Of course, you have to find ones that have worthwhile material, but they’re out there. Ask around among people you know, or look for detailed reviews or comments. A lot of the more reputable options will give you some good ways to understand the material and how they teach (such as a sample intro lesson, an active blog with a fair bit of content, and/or detailed descriptions and examples of what’s in the course material.)

Courses can run from a week or so, to a month or six weeks, to a year. Obviously, longer courses tend to cost more. (Shorter courses or online workshops can be a good way to check out a teacher you’re interested in taking something longer from, though! And a lot of reputable teachers will make it easy for you to figure out if there’s a decent fit.)

My usual plan with courses (or anything more than the cost of a regular book) is to think carefully in advance about what I’m hoping to get out of it. What is being offered? How does that fit in with my goals? That’s even more true if there’s a significant commitment of time and/or money.

Build networks of people with related interests.

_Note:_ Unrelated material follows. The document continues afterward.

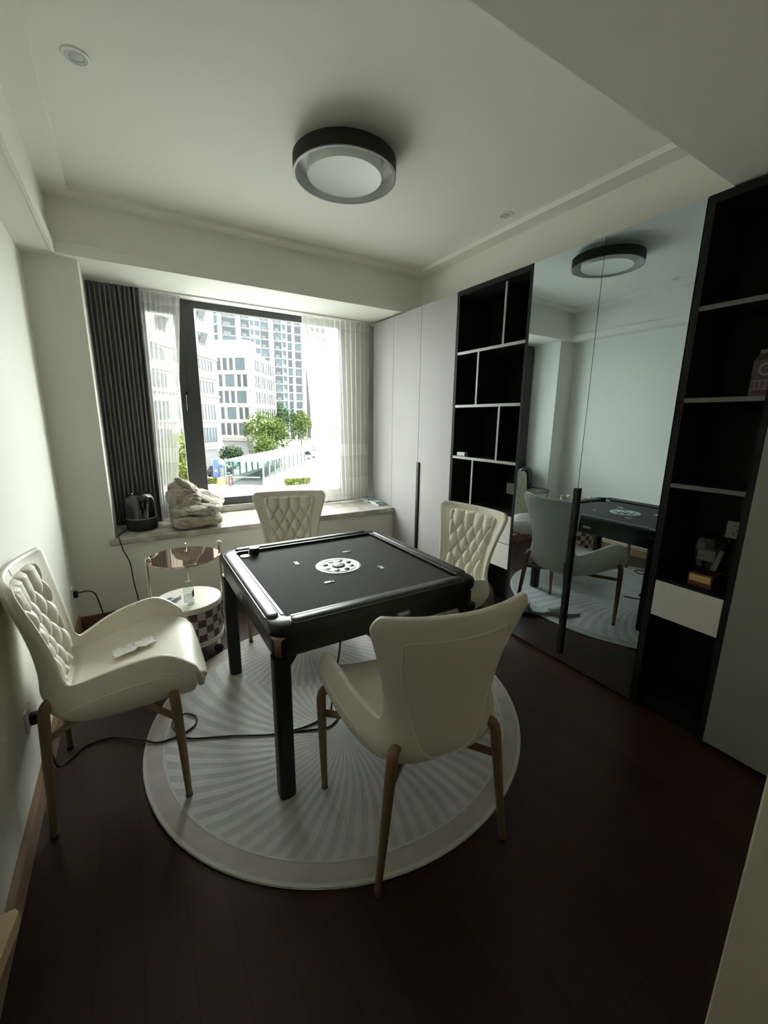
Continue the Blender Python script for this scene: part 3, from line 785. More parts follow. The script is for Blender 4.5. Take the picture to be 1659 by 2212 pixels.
# sockets
def socket(loc, nx, label, cat='socket', ax='x', holes=True, plug=False):
    s = thing('wall_socket', label, cat, loc)
    def bx(d0, d1, a0, a1, z0, z1): return MB().box(min(nx * d0, nx * d1), max(nx * d0, nx * d1), a0, a1, z0, z1)
    obj('plate', bx(0, 0.009, -0.043, 0.043, -0.043, 0.043), WHITE, s, bevel=0.003)
    if holes:
        for a, z, h in ((-0.012, -0.016, 0.006), (0.012, -0.016, 0.006), (0, 0.0, 0.005), (-0.010, 0.022, 0.005), (0.010, 0.022, 0.005)):
            obj('slot', bx(0.0088, 0.0096, a - 0.0015, a + 0.0015, z - h, z + h), DARKP, s)
    if plug:
        p = obj('plug', bx(0.009, 0.035, -0.018, 0.018, -0.030, 0.012), RUBBER, s, bevel=0.006)
    return s
socket((-0.45, 1.872, 0.375), 1, 'white wall socket with a black plug behind the left armchair', plug=True)
socket((-0.45, 3.31, 0.335), 1, 'white wall socket with a black plug near the far left corner', plug=True)
socket((2.53, 2.235, 0.985), -1, 'white socket at the back of the display cabinet near the wardrobe')
socket((2.53, 0.785, 0.985), -1, 'white socket behind the crystal trophy in the black cabinet')
cord('charger_cord', [(-0.415, 3.31, 0.335), (-0.36, 3.31, 0.335), (-0.325, 3.315, 0.31), (-0.31, 3.33, 0.24), (-0.30, 3.36, 0.15), (-0.285, 3.38, 0.04), (-0.26, 3.38, 0.006), (-0.1, 3.36, 0.005)], 0.0042, RUBBER, 'thin black cord arching from the far corner socket to the floor')

# ================================================================== things on the sill
sp = thing('speaker', 'black domed speaker on the stone sill before the charcoal curtain', 'speaker', (0.008, 3.685, 0.645))
obj('base', MB().lathe([(0.095, 0.0), (0.106, 0.012), (0.110, 0.05), (0.108, 0.088), (0.104, 0.095)], 40), BLKFAB, sp, smooth=True)
obj('dome', MB().lathe([(0.104, 0.095), (0.104, 0.17), (0.101, 0.215), (0.092, 0.248), (0.075, 0.272), (0.058, 0.281), (0.056, 0.276), (0.0001, 0.272)], 40), BLKGLOSS, sp, smooth=True)
obj('light_ring', MB().lathe([(0.106, 0.090), (0.1075, 0.0935), (0.1045, 0.097)], 40, caps=False), TSILV, sp, smooth=True)

mb = MB(); mb.tube(spline([(a - 0.008, b - 3.685, c - 0.645) for a, b, c in [(-0.085, 3.64, 0.665), (-0.125, 3.60, 0.652), (-0.150, 3.50, 0.651), (-0.146, 3.425, 0.649), (-0.140, 3.410, 0.62), (-0.128, 3.41, 0.56), (-0.098, 3.41, 0.46), (-0.090, 3.41, 0.32), (-0.074, 3.41, 0.16), (-0.06, 3.40, 0.02), (-0.04, 3.36, 0.006), (-0.02, 3.30, 0.005)]], 8), 0.0040, 8)
obj('cord', mb, RUBBER, sp, smooth=True)
from mathutils import noise as mnoise
def blob(c, r, e, nz, amp, seed, nu=120, nv=72, creases=0.0, cdir=(1, 0, 0), cf=40):
    mb = MB(); rows = []
    cd = Vector(cdir)
    for j in range(nv + 1):
        ph = -PI / 2 + PI * j / nv; row = []
        for i in range(nu):
            th = 2 * PI * i / nu
            def sg(v, p): return math.copysign(abs(v) ** p, v)
            x, y, z = sg(math.cos(ph), e[1]) * sg(math.cos(th), e[0]), sg(math.cos(ph), e[1]) * sg(math.sin(th), e[0]), sg(math.sin(ph), e[1])
            p = Vector((x * r[0], y * r[1], z * r[2])); n = Vector((x / r[0], y / r[1], z / r[2])).normalized()
            q = p * nz + Vector((seed, seed * 2.3, 0))
            d = amp * mnoise.noise(q) + 0.5 * amp * mnoise.noise(q * 2.7)
            if creases:
                k = (p + Vector((0, 0, 0.05 * mnoise.noise(q * 1.3)))).dot(cd) * cf + 2.2 * mnoise.noise(q * 0.8)
                d += creases * (abs(math.sin(k)) ** 0.6 - 0.6)
            row.append(tuple(Vector(c) + p + n * d))
        rows.append(row)
    mb.loft(rows, True); return mb
qt = thing('blanket', 'crumpled beige grey quilt heaped on the sill under the window', 'blanket', (0.385, 3.655, 0.645))
obj('lower_fold', blob((0.012, -0.03, 0.052), (0.188, 0.19, 0.047), (0.5, 0.6), 7, 0.012, 1.0, creases=0.012, cdir=(0.25, 0.3, 1), cf=95), QUILT, qt, smooth=True)
obj('middle_fold', blob((0.020, -0.01, 0.130), (0.185, 0.175, 0.050), (0.55, 0.7), 8, 0.020, 4.0, creases=0.014, cdir=(0.4, 0.2, 1), cf=70), QUILT, qt, smooth=True)
mdl = obj('upper_heap', blob((-0.060, 0.03, 0.225), (0.125, 0.130, 0.125), (0.9, 0.9), 9, 0.022, 7.0, creases=0.013, cdir=(-0.5, 0.2, 0.9), cf=75), QUILT, qt, smooth=True)
m2 = blob((0, 0, 0), (0.030, 0.10, 0.115), (0.9, 0.9), 12, 0.012, 9.0, nu=40, nv=28, creases=0.008, cdir=(1, 0.3, 0), cf=80)
pf = obj('peak_fold', m2, QUILT, qt, smooth=True); pf.location = (-0.035, 0.02, 0.300); pf.rotation_euler = (0.1, -0.75, 0.25)
m2 = blob((0, 0, 0), (0.125, 0.10, 0.020), (0.7, 0.8), 10, 0.010, 12.0, nu=44, nv=24, creases=0.004, cdir=(1, 0.6, 0), cf=60)
fl = obj('turned_flap', m2, QUILT, qt, smooth=True); fl.location = (0.135, 0.06, 0.205); fl.rotation_euler = (0.25, 0.42, -0.3)

BLUEB = mat('blue_booklet_cover', (0.13, 0.25, 0.30), 0.4, noise=0.3, nscale=25)
def booklet(x, y, z, hx, hy, t, rz, label):
    b = thing('booklet', label, 'booklet', (x, y, z), rz, 'blue booklets on the sill')
    obj('pages', MB().box(-hx + 0.002, hx - 0.002, -hy + 0.002, hy - 0.002, 0.0015, t - 0.0015), PAPER, b)
    cv = MB(); cv.box(-hx, hx, -hy, hy, t - 0.0015, t); cv.box(-hx, hx, -hy, hy, 0, 0.0015); cv.box(hx - 0.002, hx, -hy, hy, 0.0015, t - 0.0015)
    obj('cover', cv, BLUEB, b)
    obj('title_band', MB().box(-hx * 0.7, hx * 0.7, -hy * 0.3, hy * 0.2, t, t + 0.0004), WHITE if 'upper' in label else BLUEP, b)
booklet(2.135, 3.640, 0.645, 0.046, 0.075, 0.017, 0.10, 'lower blue booklet of the front pair at the sill corner')
booklet(2.125, 3.665, 0.662, 0.046, 0.075, 0.016, 0.05, 'upper blue booklet of the front pair at the sill corner')
booklet(2.130, 3.835, 0.645, 0.048, 0.085, 0.018, -0.04, 'lower blue booklet of the rear pair beneath the sheer curtain')
booklet(2.132, 3.840, 0.663, 0.048, 0.085, 0.014, -0.08, 'upper blue booklet of the rear pair beneath the sheer curtain')

# ================================================================== drum trolley
TX, TY = 0.208, 2.735
tr = thing('side_trolley', 'round wheeled side trolley with amber glass top and checkered drum', 'trolley', (TX, TY, 0))
obj('glass_top', MB().lathe([(0.205, 0.652), (0.208, 0.655), (0.208, 0.659), (0.205, 0.662)], 56), AMBER, tr, smooth=True)
dr = obj('drum', MB().lathe([(0.190, 0.115), (0.196, 0.120), (0.196, 0.150), (0.186, 0.152)], 56), CREAMP, tr, smooth=True)
n = 56; mb = MB(); mb.lathe([(0.192, 0.150), (0.192, 0.345)], n, caps=False)
bd = obj('checker_band', mb, CHECK, tr, smooth=True)
uv = bd.data.uv_layers.new(name='UVMap')
for poly in bd.data.polygons:
    cang = math.atan2(sum(bd.data.vertices[i].co.y for i in poly.vertices), sum(bd.data.vertices[i].co.x for i in poly.vertices))
    for li in poly.loop_indices:
        co = bd.data.vertices[bd.data.loops[li].vertex_index].co
        a = math.atan2(co.y, co.x)
        if a - cang > PI: a -= 2 * PI
        if a - cang < -PI: a += 2 * PI
        uv.data[li].uv = (a / (2 * PI) * 24 + 0.5, (co.z - 0.150) / 0.195 * 4 + 0.001)
obj('lid', MB().lathe([(0.192, 0.345), (0.199, 0.348), (0.199, 0.376), (0.195, 0.381), (0.0001, 0.382)], 56), CREAMP, tr, smooth=True)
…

You don’t have to share all the same interests – just have some overlap. If you’re looking for a new resource, or checking out a possible course, or trying to figure out what material would help with a particular question, that network can be really powerful and helpful. It doesn’t need to be a big thing. Finding community spaces (online or offline, as works for you), sharing a little bit about yourself that’s relevant to that place, and offering other people ideas all help a lot.

Use the other tools at your disposal.

If your physical world options aren’t getting you traction, try asking your divination tools, focusing on what you need in meditation, or doing a ritual around finding the next step.

I have a meditation I do and have shared with people in person that is about visiting the Great Library on the astral, and wandering around looking for sources that will help with a particular need. It’s been really good for breaking through a logjam in research or in figuring out what my next step in a project is.

Other options

These are just a few of the possibilities. Don’t feel you need to try all of them – pick one or two to explore, or make a commitment to spending a little more time with the ones that you’re already enjoying. Even a little more time every week will add up over the course of the year.